The find was reportedly made by a regional fisheries surveillance programme after boarding a long liner operated by Marshall Islands Fishing Venture (MIFV).

“We will not re-licence the vessel to fish in Marshall Islands waters,” said director Glen Joseph of the Marshall Islands Marine Resources Authority upon issuing the punishment. “The message we want to get out to anyone operating in Marshall Islands waters is we are serious about the shark ban, and it is the law.”

In late June, president Sam Chou of Luen Thai met with marine resources minister Teina Bishop for discussions on a broad range of topics including plans for expanding operations in the Cooks, fuel prices, taxes, and infrastructure.

Chou, who has been described as a ‘special advisor’ for minister Bishop, was accompanied by Matthew Wang, a senior manager and engineer with China Southern Fishery (Shenzhen) Co. Ltd, which is also a subsidiary of Luen Thai.

Wang’s company is reportedly planning to establish a processing plant and warehouse in Rarotonga.
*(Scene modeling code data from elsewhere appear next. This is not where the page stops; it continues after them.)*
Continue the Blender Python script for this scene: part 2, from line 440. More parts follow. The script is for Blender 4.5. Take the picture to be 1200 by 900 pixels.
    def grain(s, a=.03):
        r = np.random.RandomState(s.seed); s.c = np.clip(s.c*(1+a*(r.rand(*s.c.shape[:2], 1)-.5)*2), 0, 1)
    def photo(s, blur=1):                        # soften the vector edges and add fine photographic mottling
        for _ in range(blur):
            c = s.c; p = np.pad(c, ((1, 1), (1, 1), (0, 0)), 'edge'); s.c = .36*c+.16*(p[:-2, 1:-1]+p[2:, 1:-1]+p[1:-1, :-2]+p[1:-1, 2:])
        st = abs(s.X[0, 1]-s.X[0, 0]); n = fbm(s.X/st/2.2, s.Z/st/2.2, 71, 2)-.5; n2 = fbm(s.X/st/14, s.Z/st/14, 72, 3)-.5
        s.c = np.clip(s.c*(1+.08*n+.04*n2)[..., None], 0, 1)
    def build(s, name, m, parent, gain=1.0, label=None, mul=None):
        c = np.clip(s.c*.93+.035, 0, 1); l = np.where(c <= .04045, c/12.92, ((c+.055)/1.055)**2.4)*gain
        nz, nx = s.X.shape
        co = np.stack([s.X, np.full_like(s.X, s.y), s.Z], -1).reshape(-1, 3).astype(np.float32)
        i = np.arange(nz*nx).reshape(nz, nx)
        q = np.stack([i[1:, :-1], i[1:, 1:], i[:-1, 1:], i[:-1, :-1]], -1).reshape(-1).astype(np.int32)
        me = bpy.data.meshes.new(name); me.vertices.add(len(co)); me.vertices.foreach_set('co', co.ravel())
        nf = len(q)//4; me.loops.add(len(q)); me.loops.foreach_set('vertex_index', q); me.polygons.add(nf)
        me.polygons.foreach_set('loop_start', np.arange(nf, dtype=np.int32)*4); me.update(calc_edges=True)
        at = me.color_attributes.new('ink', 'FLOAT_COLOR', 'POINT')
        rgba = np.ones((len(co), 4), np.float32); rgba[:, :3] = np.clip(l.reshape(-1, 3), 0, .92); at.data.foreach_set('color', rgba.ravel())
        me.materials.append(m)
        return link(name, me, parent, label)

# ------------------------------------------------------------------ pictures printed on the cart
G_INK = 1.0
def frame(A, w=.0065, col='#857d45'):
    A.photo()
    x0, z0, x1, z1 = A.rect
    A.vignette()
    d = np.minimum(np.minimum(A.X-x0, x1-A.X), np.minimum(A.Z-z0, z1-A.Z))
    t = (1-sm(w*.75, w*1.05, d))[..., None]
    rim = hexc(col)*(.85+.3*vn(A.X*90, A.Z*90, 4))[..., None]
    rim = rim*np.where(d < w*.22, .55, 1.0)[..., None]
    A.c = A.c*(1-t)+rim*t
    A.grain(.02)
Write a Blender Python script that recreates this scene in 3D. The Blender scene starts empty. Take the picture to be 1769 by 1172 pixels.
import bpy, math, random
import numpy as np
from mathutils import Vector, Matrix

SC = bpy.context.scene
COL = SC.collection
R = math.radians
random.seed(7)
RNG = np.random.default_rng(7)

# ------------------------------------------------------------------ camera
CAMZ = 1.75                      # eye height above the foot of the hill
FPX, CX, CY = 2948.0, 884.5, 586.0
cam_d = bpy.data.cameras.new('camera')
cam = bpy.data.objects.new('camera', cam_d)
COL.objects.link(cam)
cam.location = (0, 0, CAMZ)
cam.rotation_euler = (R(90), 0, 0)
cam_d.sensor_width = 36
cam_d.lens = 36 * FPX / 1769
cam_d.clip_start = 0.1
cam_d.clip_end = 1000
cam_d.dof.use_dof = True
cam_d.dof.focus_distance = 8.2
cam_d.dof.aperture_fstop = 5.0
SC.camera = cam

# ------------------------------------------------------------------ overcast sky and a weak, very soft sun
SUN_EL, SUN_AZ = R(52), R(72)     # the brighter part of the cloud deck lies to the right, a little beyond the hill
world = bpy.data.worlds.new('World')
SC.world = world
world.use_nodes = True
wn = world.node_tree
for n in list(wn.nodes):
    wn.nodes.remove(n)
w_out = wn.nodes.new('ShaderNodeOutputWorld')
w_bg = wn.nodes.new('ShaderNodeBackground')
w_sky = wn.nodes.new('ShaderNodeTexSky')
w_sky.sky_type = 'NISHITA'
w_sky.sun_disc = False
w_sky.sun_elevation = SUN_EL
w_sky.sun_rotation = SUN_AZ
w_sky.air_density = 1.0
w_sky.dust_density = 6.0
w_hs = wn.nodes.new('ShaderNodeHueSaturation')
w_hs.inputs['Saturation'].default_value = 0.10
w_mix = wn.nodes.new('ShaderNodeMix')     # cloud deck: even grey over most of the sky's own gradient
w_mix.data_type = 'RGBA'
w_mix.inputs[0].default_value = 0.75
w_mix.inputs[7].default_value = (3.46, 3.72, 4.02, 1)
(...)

Last August, Marshall Islands member of parliament Tony deBrum, who has been vocal about shark protection in his country, made references to the Hong Kong-based company during a visit to Rarotonga.

At the time, the politician said Luen Thai put up a “very strong fight” against the Marshalls’ efforts to create a shark sanctuary.
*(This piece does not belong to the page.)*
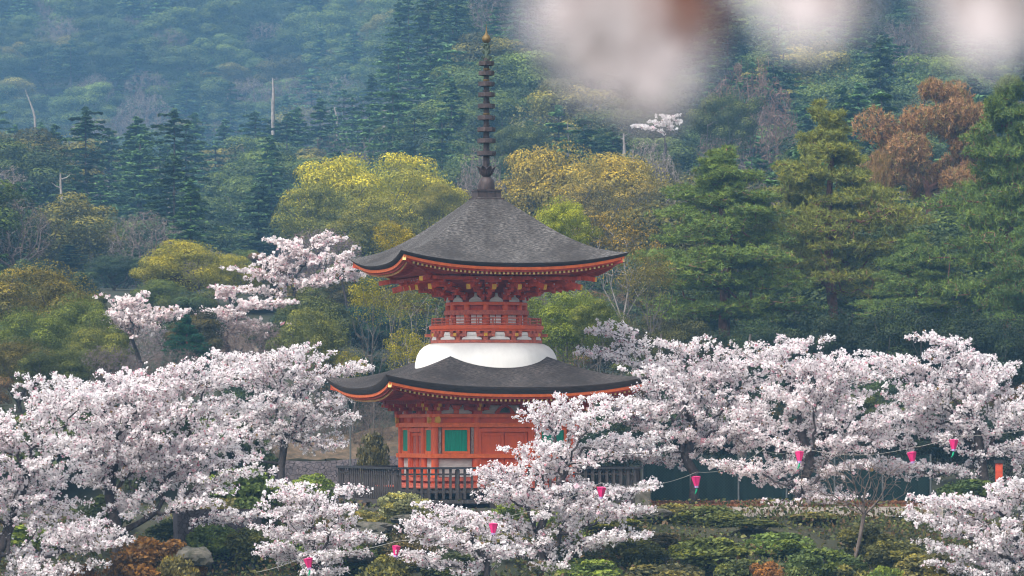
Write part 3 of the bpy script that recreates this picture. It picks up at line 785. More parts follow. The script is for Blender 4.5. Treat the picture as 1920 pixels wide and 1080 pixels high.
# --- pine: needle tufts on tiers of spreading branches
def tufts(C, ax, k=10, L_=.26, wd=.034):
    n = len(C); d = unit(ax[:, None] * .55 + rnd_dir(n * k).reshape(n, k, 3)); ll = L_ * rng.uniform(.7, 1.2, (n, k, 1))
    s = unit(np.cross(d, rnd_dir(n * k).reshape(n, k, 3))) * wd * .5
    c = C[:, None]; v = np.stack([c - s + d * ll * .08, c + s + d * ll * .08, c + d * ll], 2)
    return v.reshape(-1, 3), np.arange(n * k * 3).reshape(-1, 3)
def pine(H=13., Rr=4.2, base=.28, tiers=9, nt=2600, lean=.3, pads=5, needle=.27, wd=.036, k=10, taper=.86):
    pts = []; top = np.array([lean, 0, H]); z = base
    for t in range(tiers):
        f = t / (tiers - 1); zz = H * (base + (1 - base) * (f ** .9)); L0 = Rr * (1.0 - taper * f ** 1.35) * (.75 + .25 * min(1, f * 5 + .6))
        nb = max(3, int(pads + 1 - 2 * f)); off = rng.uniform(0, 6.28)
        for j in range(nb):
            a_ = off + 6.283 * j / nb + rng.normal() * .3; L_ = L0 * rng.uniform(.6, 1.15)
            for sp in rng.uniform(.35, 1.0, int(rng.integers(3, 6))):
                aa = a_ + rng.normal() * .28; pr_ = rng.uniform(.20, .34) * L_ + .18
                c = np.array([np.cos(aa) * L_ * sp, np.sin(aa) * L_ * sp, zz + .16 * L_ * sp + rng.normal() * .30]) + top * [1, 1, 0] * (zz / H)
                m_ = int(nt / tiers / nb * .24 * (.5 + 1.2 * pr_)); b_ = in_ball(m_) * [pr_ * 1.15, pr_ * 1.15, .15 + .15 * pr_]
                b_[:, 2] += -.10 * (b_[:, 0] ** 2 + b_[:, 1] ** 2); pts.append(c + b_)
    pts.append(top + in_ball(int(nt * .03)) * [.35, .35, .7] + [0, 0, -.5])
    pts = np.concatenate(pts)
    sub = pts[rng.random(len(pts)) < .30]
    ns = 14; zs = np.linspace(-1.5, H * .97, ns); root = np.stack([lean * zs / H + .12 * np.sin(zs * .6), .1 * np.cos(zs * .5), zs], 1)
    P, par, od = mst(sub, root, .12); r, _ = tree_radii(P, par, od, .011, 2.25, .27)
    r[:ns] = np.maximum(r[:ns], np.linspace(.2, .03, ns))
    tr = [(v, f, 0, None) for v, f in tubes(P, par, r, .035, 7, 3)]
    ax = unit(rng.normal(size=pts.shape) * .5 + [0, 0, .9])
    v, f = tufts(pts, ax, k, needle, wd)
    kk = np.repeat(grey(len(pts), .62, 1.35) * np.where(rng.random((len(pts), 1)) < .3, np.array([[1.35, 1.2, .8]]), 1.0), k, 0)
    return [(v, f, 0, kk)], tr
def shrub(Rr=1.0, H=1.5, lobes=14, per=120, leaf=.10, lit_flush=.65):
    cr, tr = broadleaf(H, Rr, .10, lobes, per, leaf, (.14, .34), lit_flush, bias=.5, tip=.012)
    return cr, tr

PROTO = {}
def proto(name, crown, trunk, cm, tm): PROTO[name] = (np_mesh(name + '_crown', crown, [cm]), np_mesh(name + '_trunk', trunk, [tm]))
def single(name, crown, trunk, cm, tm): PROTO[name] = np_mesh(name, crown + [(v, f, 1, c) for v, f, m_, c in trunk], [cm, tm])
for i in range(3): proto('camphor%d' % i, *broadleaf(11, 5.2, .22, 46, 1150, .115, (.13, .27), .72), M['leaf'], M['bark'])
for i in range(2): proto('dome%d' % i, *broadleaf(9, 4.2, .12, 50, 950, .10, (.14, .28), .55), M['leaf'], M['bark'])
proto('loose', *broadleaf(9, 4.0, .3, 40, 300, .12, (.10, .22), .5, .8, tip=.02), M['leaf'], M['bark'])
proto('loose1', *broadleaf(10, 4.0, .35, 44, 220, .12, (.10, .2), .5, .7, tip=.018), M['leaf'], M['bark_pale'])
proto('fir_tree0', *fir(15, 3.8, .06, .6, 9, 80, .17), M['needle'], M['bark'])
for i in range(3): proto('pine%d' % i, *pine(13, 4.3, (.34, .38, .32)[i], (8, 9, 8)[i], 7600, (.4, -.3, .2)[i], 6, .25, .040, 12), M['needle'], M['bark_pine'])
def ragged_pine(H=12., Rr=5., lobes=30, per=300):
    d = rnd_dir(lobes * 3); d = d[d[:, 2] > -.35][:lobes]; cen = d * [Rr * .8, Rr * .8, H * .27] * rng.uniform(.55, 1.1, (len(d), 1)) + [0, 0, H * .68]
    pts = np.concatenate([c + in_ball(per) * [r_ * 1.1, r_ * 1.1, r_ * .62] for c, r_ in zip(cen, rng.uniform(.7, 1.35, len(cen)))])
    sub = pts[rng.random(len(pts)) < .2]; zs = np.linspace(-1.5, H * .62, 9); root = np.stack([.2 * np.sin(zs * .5), .1 * np.cos(zs * .4), zs], 1)
    P, par, od = mst(sub, root, .25); r, _ = tree_radii(P, par, od, .011, 2.25, .27)
    v, f = tufts(pts, unit(rng.normal(size=pts.shape) * .6 + [0, 0, .6]), 10, .23, .042)
    kk = np.repeat(grey(len(pts), .55, 1.35) * np.where(rng.random((len(pts), 1)) < .25, np.array([[.7, .95, .8]]), 1.0), 10, 0)
    return [(v, f, 0, kk)], [(v_, f_, 0, None) for v_, f_ in tubes(P, par, r, .035, 7, 3)]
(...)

DeBrum said the company considered the ability to fish shark “part of their package in being licensed to fish tuna.”

“(We said), you’re fishing for tuna, you’re not fishing for shark and if you get caught with shark you will be severely penalised... (They) must respect our laws and must abide by our shark sanctuary rules,” said deBrum.

The Marshall Islands banned shark finning in October 2011.

Luen Thai was also the focus of a reported incident from June 2012 when a maritime patrol boat – the HMS Otago - allegedly discovered three tonnes of shark aboard one of the company’s vessels stationed in Cook Islands waters.

Opposition leader Wilkie Rasmussen alleged that the ministry’s response to the claims reeked of a “cover up”.

A 1.9 million square kilometre shark sanctuary was established in the Cook Islands late last year by the government, with broad support including minister Bishop, conservation groups, and the public.

Under the regulations, the retention of any shark is illegal on commercial vessels.

In addition, if a commercial long-line vessel or transhipment vessel is found with any shark part, including fins, it is a prosecutable offence with fines ranging from a minimum of $100,000 to a maximum of $250,000.